Infosys founder N R Narayana Murthy’s second salvo in two months against the company’s predilection for generously rewarding its top management holds a significant message for India Inc. This time, Mr Murthy, whose pay and lifestyle in his heyday at Infosys attracted attention for their relatively ascetic quality, has raised concerns about the compensation to the company’s chief operating officer, Pravin Rao. Shareholders approved a hefty 35 per cent increase of Mr Rao’s annual salary to Rs 8.5 crore — which Mr Murthy says works out to a 60-70 per cent increase (if variable pay is included) as against a 6-8 per cent increase for most other employees. In February, he and other founders had raised similar objections to the hefty increase in CEO Vishal Sikka’s salary to Rs 73.4 crore. Although this figure is tied to board-approved targets — which means he could earn as little as Rs 20 crore if the targets are not met — the founders took exception to the deviation from the Infosys rule that the highest salary should not exceed 50-60 times the company’s median salary. Mr Sikka was already one of India’s highest-paid executives — in fact, his 2015-16 salary was over 900 times the company’s median wage. Coming as it did after a generous severance pay to a departing CFO, the founders had sought changes in Infosys’ remuneration committee.

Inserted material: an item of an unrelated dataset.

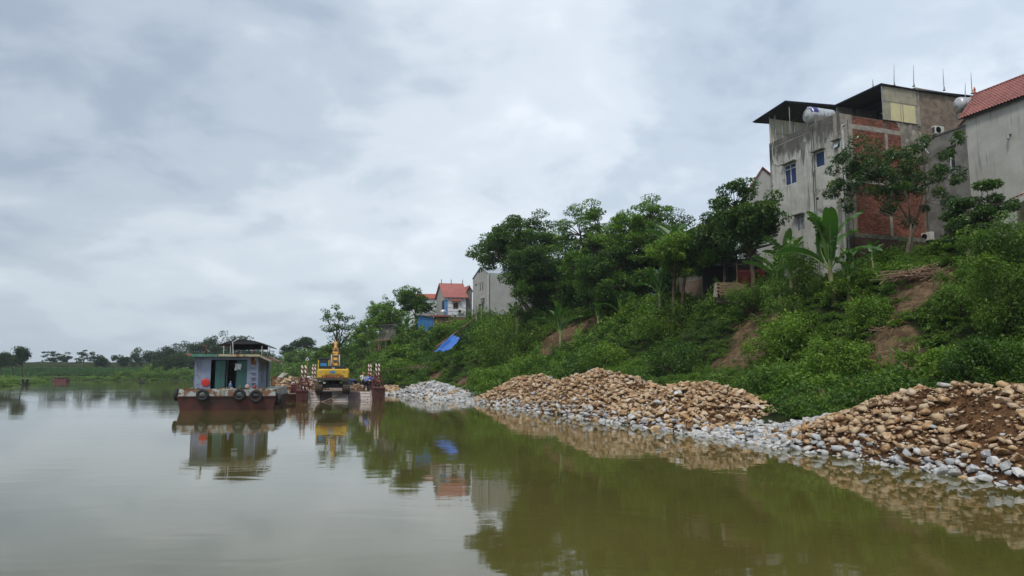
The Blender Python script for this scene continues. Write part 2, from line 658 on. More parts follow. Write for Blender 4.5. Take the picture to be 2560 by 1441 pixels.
def water_mat():
    m, nt, p, out = newmat('river_water')
    pos = N(nt, 'ShaderNodeNewGeometry').outputs['Position']
    col = nmix(nt, nrange(nt, nnoise(nt, pos, 0.12, 3, 0.5), 0.35, 0.65), (0.082, 0.073, 0.018), (0.102, 0.089, 0.024))
    nt.links.new(col, p.inputs['Base Color'])
    p.inputs['Roughness'].default_value = 0.035
    p.inputs['IOR'].default_value = 1.5
    p.inputs['Specular IOR Level'].default_value = 0.62
    # long lazy swell, small wavelets that come in patches where the breeze touches the water
    w1 = nnoise(nt, pos, 0.55, 2, 0.5, 0.6, (0.8, 1.6, 1))
    w2 = nnoise(nt, pos, 3.2, 3, 0.55, 0.8, (0.7, 1.8, 1))
    patch = nrange(nt, nnoise(nt, pos, 0.06, 3, 0.5, 0.5, (0.5, 1.6, 1)), 0.46, 0.64, 0.12, 1.0)
    sp = N(nt, 'ShaderNodeSeparateXYZ'); nt.links.new(pos, sp.inputs[0])
    far = nrange(nt, sp.outputs['Y'], 25, 120, 0.35, 1.0)
    h = nmath(nt, 'ADD', nmath(nt, 'MULTIPLY', w1, 0.009), nmath(nt, 'MULTIPLY', nmath(nt, 'MULTIPLY', w2, 0.0065), nmath(nt, 'MULTIPLY', patch, far)))
    b = N(nt, 'ShaderNodeBump'); b.inputs['Strength'].default_value = 0.55; b.inputs['Distance'].default_value = 1.0
    nt.links.new(h, b.inputs['Height']); nt.links.new(b.outputs[0], p.inputs['Normal'])
    return m


wm = MB(); wm.add([(-3500, -400, 0), (3500, -400, 0), (3500, 4000, 0), (-3500, 4000, 0)], [(0, 1, 2, 3)])
water = wm.build('river_water', water_mat())
tag(water, 'calm olive green river reflecting the cloudy sky and the bank', kind='structure')
# ------------------------------------------------------------------ stones
def stone_mat(name, cols, patch, soil):
    m, nt, p, out = newmat(name)
    oi = N(nt, 'ShaderNodeObjectInfo')
    at_ = N(nt, 'ShaderNodeAttribute'); at_.attribute_name = 'rnd'
    f = nmath(nt, 'FRACT', nmath(nt, 'ADD', oi.outputs['Random'], at_.outputs['Fac']), 0)
    r = N(nt, 'ShaderNodeValToRGB'); els = r.color_ramp.elements
    while len(els) < len(cols): els.new(0.5)
    for i, (e, c) in enumerate(zip(els, cols)):
        e.position = i / (len(cols) - 1); e.color = (*c, 1)
    nt.links.new(f, r.inputs[0])
    pos = N(nt, 'ShaderNodeNewGeometry').outputs['Position']
    col = nmix(nt, nrange(nt, nnoise(nt, pos, 7, 4, 0.6, 0.5), 0.5, 0.62), r.outputs[0], patch)
    col = nmix(nt, nrange(nt, nnoise(nt, pos, 3.4, 6, 0.7), 0.52, 0.66, 0, 0.85), col, soil)
    nt.links.new(col, p.inputs['Base Color'])
    p.inputs['Roughness'].default_value = 0.9; p.inputs['Specular IOR Level'].default_value = 0.15
    b = N(nt, 'ShaderNodeBump'); b.inputs['Strength'].default_value = 0.7; b.inputs['Distance'].default_value = 0.03
    nt.links.new(nnoise(nt, pos, 14, 5, 0.65), b.inputs['Height']); nt.links.new(b.outputs[0], p.inputs['Normal'])
    return m


TAN = stone_mat('tan_stone', [(.22, .12, .058), (.45, .285, .145), (.57, .42, .26), (.35, .195, .095), (.52, .39, .26), (.17, .092, .045), (.43, .25, .12), (.62, .52, .40), (.28, .155, .075)], (.58, .46, .32), (.22, .115, .05))
GREY = stone_mat('grey_stone', [(.24, .25, .265), (.42, .425, .43), (.56, .56, .55), (.33, .34, .355), (.50, .46, .40), (.62, .62, .61)], (.60, .60, .60), (.20, .20, .20))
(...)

Increasingly generous CxO pay packages have been a simmering global issue since 2008. Though generous compensation is considered both a reward and incentive for CxOs to enhance shareholder value, there has been a growing notion that they contribute to widening inequality and bear little relation to meeting corporate targets or serving the interest of corporate governance. The American economist, J K Galbraith, once described salaries to CEOs of large corporations as a “warm personal gesture by the individual to himself”.
Ironically, India Inc appears to be a global leader in this regard. In 2015, a UK government green paper on corporate governance showed that not only had salaries of CEOs of FTSE 100 companies quadrupled in the 18 years to 2015, but these were 128 times their companies’ median salaries. In the US, the ratio was 300 times. In India, the figure for the top 10 Nifty companies in 2015-16 ranged from over 900 times (Mr Sikka) to 312 times (G V Prasad of Dr Reddy’s Labs). Mr Murthy raises a valid point that governance standards are just as necessary to meeting stiff revenue targets; the company aims to double its 2016-17 revenue by 2020 to $20 billion.
The quibble with Mr Murthy’s objections perhaps is the timing of this missive. He has chosen to put the information in the public domain after shareholders, including some promoters, had approved of Mr Rao’s compensation by a two-thirds majority. It is difficult to see what Mr Murthy has achieved by publicly raising the issue after the fact, barring ratcheting up tension between promoters and the board at a uniquely challenging time for the industry. Though Mr Murthy’s objections are valid, shareholder activism demands a degree of restraint as well.